Letter reveals hardships in Germany

 

Trenches at Swiss border

Trenches leading to the Swiss border.

The following revelations on the German situation are from a former Luton resident. His name is Jacques Stussi, a native of Glarus, Canton Glarus, Switzerland. Before the war he was employed at Messrs Kents Ltd, in the instrument department, and returned to Switzerland when that country mobilised.

In March 1915 his division was released from duty, so he again came to England until the latter end of last year, when he rejoined his division. On arriving in Switzerland he made arrangements to visit his parents, who kept a photographic apparatus and supply stores in Mulhouse, Alsace.

The letter gives some idea of the state of Germany, and coming from a neutral and one-time resident, will be readily accepted as an impartial account of Germany's struggle.

"There is one thing that strikes you most when you cross the Swiss border - the food question, mainly because the stomach is the most important part of our earthly life. Well, one had to abstain from many things which one thought essential to live, and the remaining things are scanty. There are bread tickets for about 4lb of bread per head per week; two meatless days each week; meat ticket, milk ticket, butter ticket and so on - tickets for nearly all provisions.

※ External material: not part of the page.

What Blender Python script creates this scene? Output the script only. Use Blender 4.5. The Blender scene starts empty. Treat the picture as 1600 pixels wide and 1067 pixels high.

"Really, I do not think Germany can hold out longer than a year. Still, nobody has starved them, and I don't think anyone will, because if the daily rations get smaller the day will come when the German ruling class must accept the conditions of the Allied Powers, or there will be a revolution.

At Mulhouse the daily life is "since a long time usual and quiet" as people call it, because it seems at first a marvel how the population is accustomed, or rather "blunted," to the continuous cannonade, the movement of troops or the passage of prisoners. But if you see the transport of wounded from the firing line, and those poor crippled or fragments of human beings, you will never forget the sight.

"Apart from this, people perform the usual daily work, even in the fields pretty near the trenches. Some of the trades and businesses are rather dull, others fairly well. It is quite easy to understand that my father has much to do as he is a dealer in ----- apparatus and accessories.

"Only if aviators are over the town people get excited and have to take shelter, but still on bombardment there are some victims. But not always the town enjoyed such quietness. In the first two weeks of the war the town and its suburbs were the scene of bitter fighting. The part where my father is has not suffered much. Only a few traces of bullets in the back buildings are witness of the street fighting, but outside whole streets were destroyed, and one little suburb has been burnt out entirely.

"And then there are the common graves of the killed, for about 10,000 lost their lives in the battle of August 14th round Mulhouse. Really, I assure you, those who have been in the trenches or seen all this, I mean those who live quiet and near the fire-grate in the plain country, they do not know what war means, what a catastrophe has come over our so-called civilised world.

"I am here at Berne since released (from military service), and we are making machines. There are now some English wounded and sick soldiers here in Switzerland, and I am glad that they have the opportunity to study the Swiss nature and mind, and hope their impressions may be only good."